*WHAT THE TASK ASKS*.
From the line with "Write part 5" through the final line, transcribe the material below character for character; include no other lines.

[Entries with scene source code]

(begin)

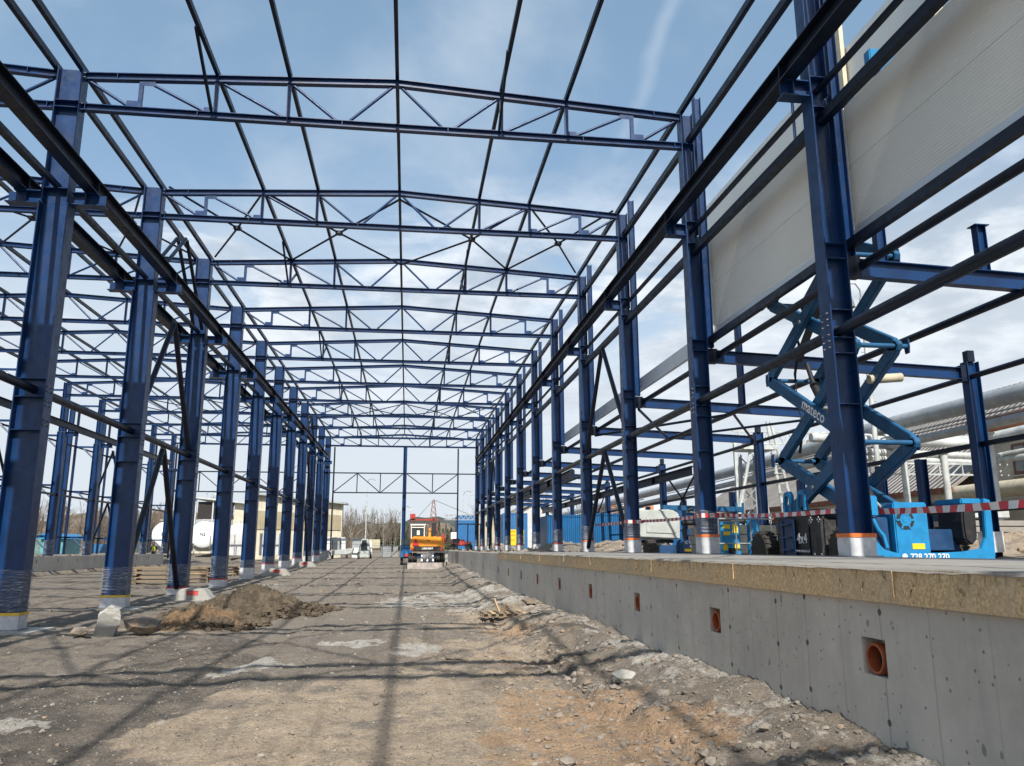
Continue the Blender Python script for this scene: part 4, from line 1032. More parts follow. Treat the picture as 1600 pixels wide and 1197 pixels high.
# front end
fb = lb(7.93, 8.53, 12.22, 12.8, 1.42, 2.29, 'front_box', CYAN, .02)
m = MB(); m.lathe(L(8.12, 12.215, 2.0), (0,-1,0), [(.155, -.003), (.155, .003)], 28); m.build('fan_grille', TEXTB, fb)
fbp = fb.children[-1]
m = MB()
m.lathe(L(8.12, 12.21, 2.0), (0,-1,0), [(.02, 0), (.10, .001), (.10, .006), (.078, .006), (.078, .001)], 24)
m.lathe(L(8.12, 12.21, 2.0), (0,-1,0), [(.045, 0), (.045, .007)], 14)
for i in range(6):
    t = i*math.pi/3; c, s_ = math.cos(t), math.sin(t); m.bar(L(8.12+.10*c, 12.208, 2.0+.10*s_), L(8.12+.165*c, 12.208, 2.0+.165*s_), (0,1,0), .008, .028)
m.build('logo_ring', CYAN, fb)
lb(8.20, 8.42, 12.212, 12.219, 1.53, 1.62, 'warning_label', YELLOW, 0, fb)
Rf = Matrix(((1,0,0,0), (0,0,-1,0), (0,1,0,0), (0,0,0,1)))        # text facing -Y
def front_text(s, size, X, Y, Z, mat, parent, name='lettering'):
    return text_mesh(name, s, size, mat, parent, Matrix.Translation((X, Y, Z)) @ Rf)
m = MB()
poly = [(7.50, 1.20), (9.56, 1.20), (9.60, 1.45), (9.62, 2.33), (9.50, 2.36), (9.46, 1.72), (9.36, 1.54), (9.05, 1.49), (8.60, 1.47), (7.86, 1.47), (7.66, 1.52), (7.50, 1.68)]
m.prism([(a-SX, b-SZ) for a, b in poly], 'y', 12.12-SY, 12.20-SY); m.build('front_bumper', CYAN, lift, bevel=.012)
m = MB(); m.lathe(L(7.98, 12.11, 1.415), (0,-1,0), [(.045, 0), (.045, .004)], 16); m.build('phone_symbol', TEXTW, lift)
front_text('728 270 270', .135, 8.42, 12.112, 1.405, TEXTW, lift)
m = MB(); m.prism([(9.18-SX, .60), (9.30-SX, .50), (9.42-SX, .62), (9.44-SX, 1.14), (9.38-SX, 1.20), (9.20-SX, 1.20), (9.17-SX, .9)], 'y', 12.25-SY, 12.9-SY); m.build('outrigger_pad', BLACK, lift, bevel=.03)
lb(9.14, 9.52, 12.2, 12.9, 2.26, 2.36, 'outrigger_arm', CYAN, .02)
m = MB(); m.tube(L(9.60, 12.3, 1.2), L(9.60, 12.3, 2.3), .05, n=10); m.build('outrigger_ram', NAVY, lift, smooth=40)
# left front: hoses and steering link
lb(7.52, 7.90, 12.35, 12.8, 1.45, 2.05, 'hydraulic_bay', NAVY, .02)
m = MB(); m.path([L(7.60, 12.3, 2.02), L(7.66, 12.28, 1.85), L(7.74, 12.27, 1.75), L(7.78, 12.26, 1.55)], .035); m.build('steering_link', CYAN, lift, smooth=50)
m = MB(); m.box(7.50-SX, 7.72-SX, 12.3-SY, 12.8-SY, 2.06-SZ, 2.40-SZ); m.build('battery_cover', CYAN, lift, bevel=.02)
m = MB(); m.tube(L(7.55, 12.45, 2.5), L(8.0, 12.6, 2.18), .03, n=8); m.build('gas_strut', LGREY, lift, smooth=40)
# scissor arms
ZH = [2.0, 3.33, 5.05, 6.74, 8.42, 9.35]
YN, YF = 12.55, 15.62
def arm(x, y0, z0, y1, z1, w_=.11, h=.25, mat=None):
    d = math.hypot(y1-y0, z1-z0); ux, uz = (y1-y0)/d, (z1-z0)/d; nx_, nz = -uz, ux
    def pt(a, b): return (y0+ux*a+nx_*b-SY, z0+uz*a+nz*b-SZ)
    e = .10; poly = [pt(-e, -.05), pt(-e, .05), pt(.10, h/2), pt(d-.10, h/2), pt(d+e, .05), pt(d+e, -.05), pt(d-.10, -h/2), pt(.10, -h/2)]
    m = MB(); m.prism(poly, 'x', x-w_/2-SX, x+w_/2-SX); return m.build('scissor_arm', mat or TEAL, lift, bevel=.012)
sets = ((7.60, 7.74), (8.66, 8.52))
letter_arm = None
for i in range(5):
    z0, z1 = ZH[i], ZH[i+1]
    yn0, yf0 = YN+(.1 if i == 0 else 0), YF
    for (xo, xi) in sets:
        a1 = arm(xo, YN, z0, YF, z1) if i % 2 else arm(xo, YF, z0, YN, z1)
        a2 = arm(xi, YF, z0, YN, z1) if i % 2 else arm(xi, YN, z0, YF, z1)
        if i == 1 and xo < 8: letter_arm = a1
    m = MB(); m.tube(L(7.53, (YN+YF)/2, (z0+z1)/2), L(8.73, (YN+YF)/2, (z0+z1)/2), .04, n=14); m.build('centre_pin', GALV, lift, smooth=40)
    for yy in (YN, YF):
        m = MB(); m.tube(L(7.54, yy, z1), L(8.72, yy, z1), .045, n=14); m.build('cross_tube', TEAL, lift, smooth=40)
        for xx in (7.545, 8.715):
            m = MB(); m.prism([(yy-.06-SY, z1-.13-SZ), (yy+.06-SY, z1-.13-SZ), (yy+.08-SY, z1-SZ), (yy+.06-SY, z1+.13-SZ), (yy-.06-SY, z1+.13-SZ), (yy-.08-SY, z1-SZ)], 'x', xx-.012-SX, xx+.012-SX); m.build('hinge_plate', NAVY, lift, bevel=.006)
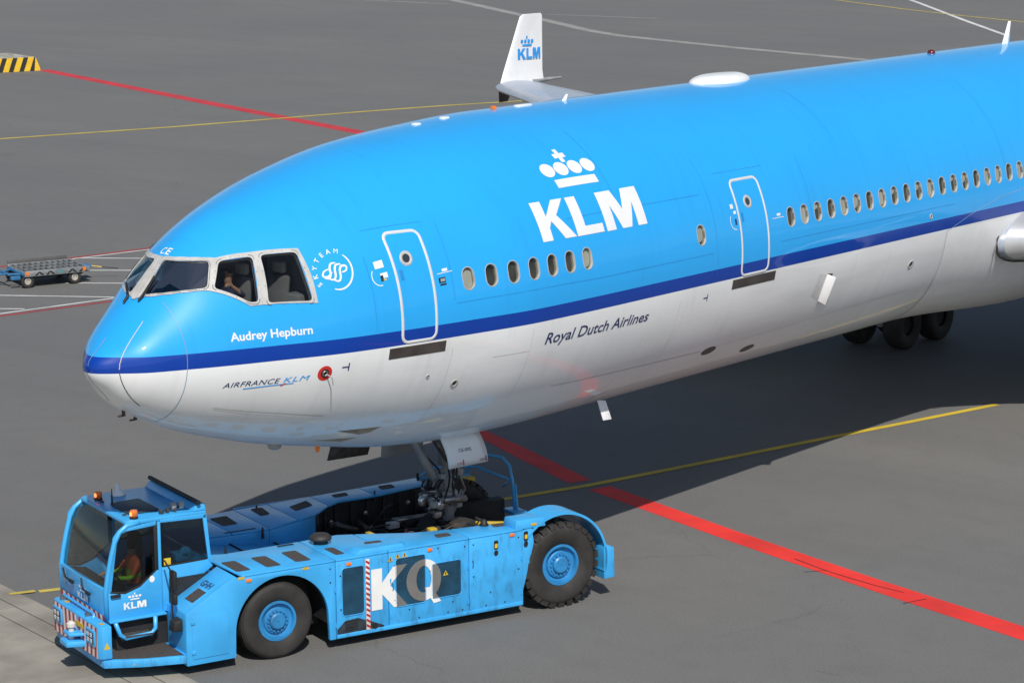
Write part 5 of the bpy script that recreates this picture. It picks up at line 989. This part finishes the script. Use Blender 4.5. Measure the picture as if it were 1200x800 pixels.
mb = MB(); mb.tube([(6.92, CY1 + .02, 2.84), (6.92, CY0 + .06, 2.84)], .04, 8); part(mb, 'roof_rear_bar', BLACK, bevel=0)
for dx in (.0, .14): mb = MB(); mb.lathe([(.02, 0), (.07, .02), (.07, .09), (.05, .10)], 12, (7.10 + dx, -1.0, 2.78), 'X'); part(mb, 'work_lamp', GREYM, bevel=0)
mb = MB(); mb.tube([(7.55, -.93, 2.69), (7.45, -.95, 2.75), (7.3, -.96, 2.76), (7.1, -.98, 2.75)], .015, 6); part(mb, 'lamp_cable', BLACK, bevel=0)
for x in (7.55, 7.42, 7.28): mb = MB(); mb.box((x - .02, -1.0, 2.68), (x + .02, -.93, 2.76)); part(mb, 'lamp_bracket', SCUFF, bevel=.004)
# rear wall of the cab, floor, furniture
mb = MB(); mb.box((6.70, CY1 + .05, 1.0), (6.76, CY0 - .05, 1.78)); part(mb, 'cab_back_panel', TUGB, bevel=.01); mb = MB(); mb.box((6.745, CY1 + .08, 1.79), (6.752, CY0 - .08, 2.58)); part(mb, 'rear_window', TUGG, bevel=0)
mb = MB(); mb.box((6.75, CY1 + .05, .96), (8.6, CY0 - .06, 1.0)); part(mb, 'cab_floor', CHAS, bevel=0)
CAB_D = mat('cab_trim_dark', (.03, .03, .032), .7)
mb = MB(); mb.prism([(8.55, -2.7, 1.2), (8.55, -.95, 1.2), (8.2, -.95, 1.2), (8.2, -2.7, 1.2)], [(8.58, -2.7, 1.50), (8.58, -.95, 1.50), (8.25, -.95, 1.42), (8.25, -2.7, 1.42)]); part(mb, 'dashboard', CAB_D, bevel=.03)
mb = MB(); mb.tube([(8.25 + .17 * math.cos(a) * .5, -1.3 + .19 * math.sin(a), 1.52 + .17 * math.cos(a) * .8) for a in np.linspace(0, 2 * math.pi, 20)[:-1]], .016, 6, closed=True); part(mb, 'steering_wheel', BLACK, bevel=0)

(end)

*SOLUTION TO THE PROBLEM*.
Write part 5 of the bpy script that recreates this picture. It picks up at line 989. This part finishes the script. Use Blender 4.5. Measure the picture as if it were 1200x800 pixels.
mb = MB(); mb.tube([(6.92, CY1 + .02, 2.84), (6.92, CY0 + .06, 2.84)], .04, 8); part(mb, 'roof_rear_bar', BLACK, bevel=0)
for dx in (.0, .14): mb = MB(); mb.lathe([(.02, 0), (.07, .02), (.07, .09), (.05, .10)], 12, (7.10 + dx, -1.0, 2.78), 'X'); part(mb, 'work_lamp', GREYM, bevel=0)
mb = MB(); mb.tube([(7.55, -.93, 2.69), (7.45, -.95, 2.75), (7.3, -.96, 2.76), (7.1, -.98, 2.75)], .015, 6); part(mb, 'lamp_cable', BLACK, bevel=0)
for x in (7.55, 7.42, 7.28): mb = MB(); mb.box((x - .02, -1.0, 2.68), (x + .02, -.93, 2.76)); part(mb, 'lamp_bracket', SCUFF, bevel=.004)
# rear wall of the cab, floor, furniture
mb = MB(); mb.box((6.70, CY1 + .05, 1.0), (6.76, CY0 - .05, 1.78)); part(mb, 'cab_back_panel', TUGB, bevel=.01); mb = MB(); mb.box((6.745, CY1 + .08, 1.79), (6.752, CY0 - .08, 2.58)); part(mb, 'rear_window', TUGG, bevel=0)
mb = MB(); mb.box((6.75, CY1 + .05, .96), (8.6, CY0 - .06, 1.0)); part(mb, 'cab_floor', CHAS, bevel=0)
CAB_D = mat('cab_trim_dark', (.03, .03, .032), .7)
mb = MB(); mb.prism([(8.55, -2.7, 1.2), (8.55, -.95, 1.2), (8.2, -.95, 1.2), (8.2, -2.7, 1.2)], [(8.58, -2.7, 1.50), (8.58, -.95, 1.50), (8.25, -.95, 1.42), (8.25, -2.7, 1.42)]); part(mb, 'dashboard', CAB_D, bevel=.03)
mb = MB(); mb.tube([(8.25 + .17 * math.cos(a) * .5, -1.3 + .19 * math.sin(a), 1.52 + .17 * math.cos(a) * .8) for a in np.linspace(0, 2 * math.pi, 20)[:-1]], .016, 6, closed=True); part(mb, 'steering_wheel', BLACK, bevel=0)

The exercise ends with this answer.